The Water Does Not Wait
Throughout the countless seasonal rises and falls of the Mekong’s waters, the nature-based aquaculture systems of the Delta have survived centuries of flood, drought, and market upheaval in no small part because of the accumulated ecological knowledge of those who tend the systems; and the greater part of that wisdom has flowed through the hands of women (Anh Vu 2012; Nguyen 2020).
Seen from that vantage point, it is difficult to accept that, as the Mekong Delta confronts a climatic future capable of straining every available adaptive resource, decisions, whether deliberate or not, continue to allow half of that expertise to be squandered as unrecognized, purely self-taught, and excluded from governance. This is simply a choice. But the consequences that may follow, for individual households, for an entire aquaculture sector upon which millions depend, and above all for the resilience of the ecosystem itself, could well be consequences that are catastrophic.

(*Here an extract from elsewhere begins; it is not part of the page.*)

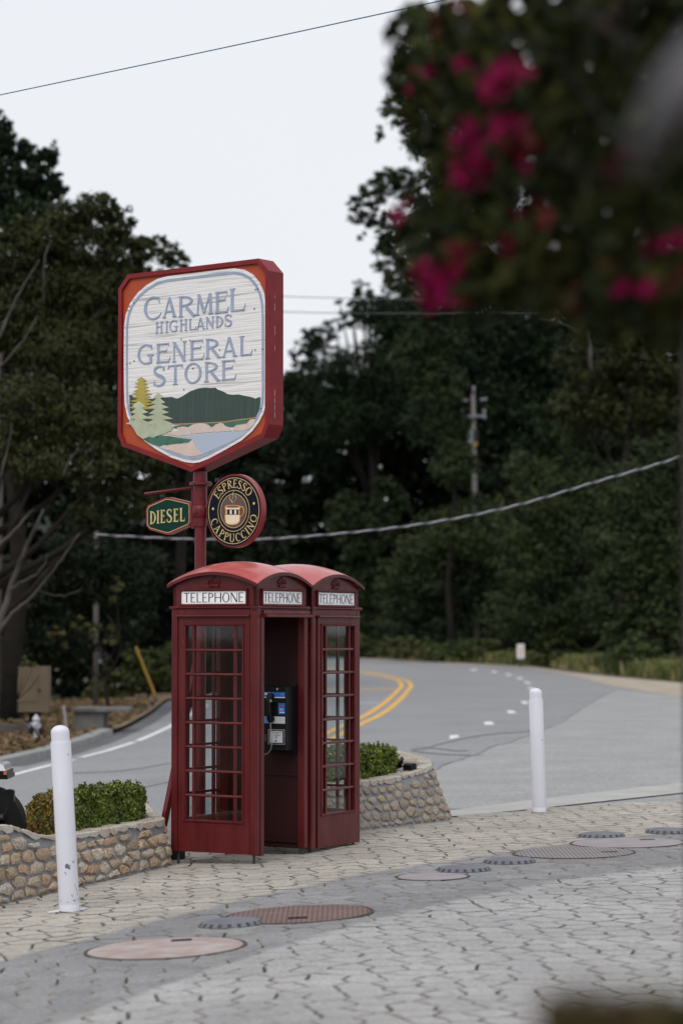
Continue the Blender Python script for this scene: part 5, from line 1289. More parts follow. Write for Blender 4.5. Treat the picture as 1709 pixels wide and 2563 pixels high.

For that reason, properly recognizing women’s roles is the first step, and one that should not be deferred. Sau goes to her pond before dawn and she knows immediately what must be done. The question then is whether the policies, programs, and institutions shaping the future of this delta will, in the end, listen to her.
And, keep this in mind: the water she knows so deeply will not wait for an answer to that question.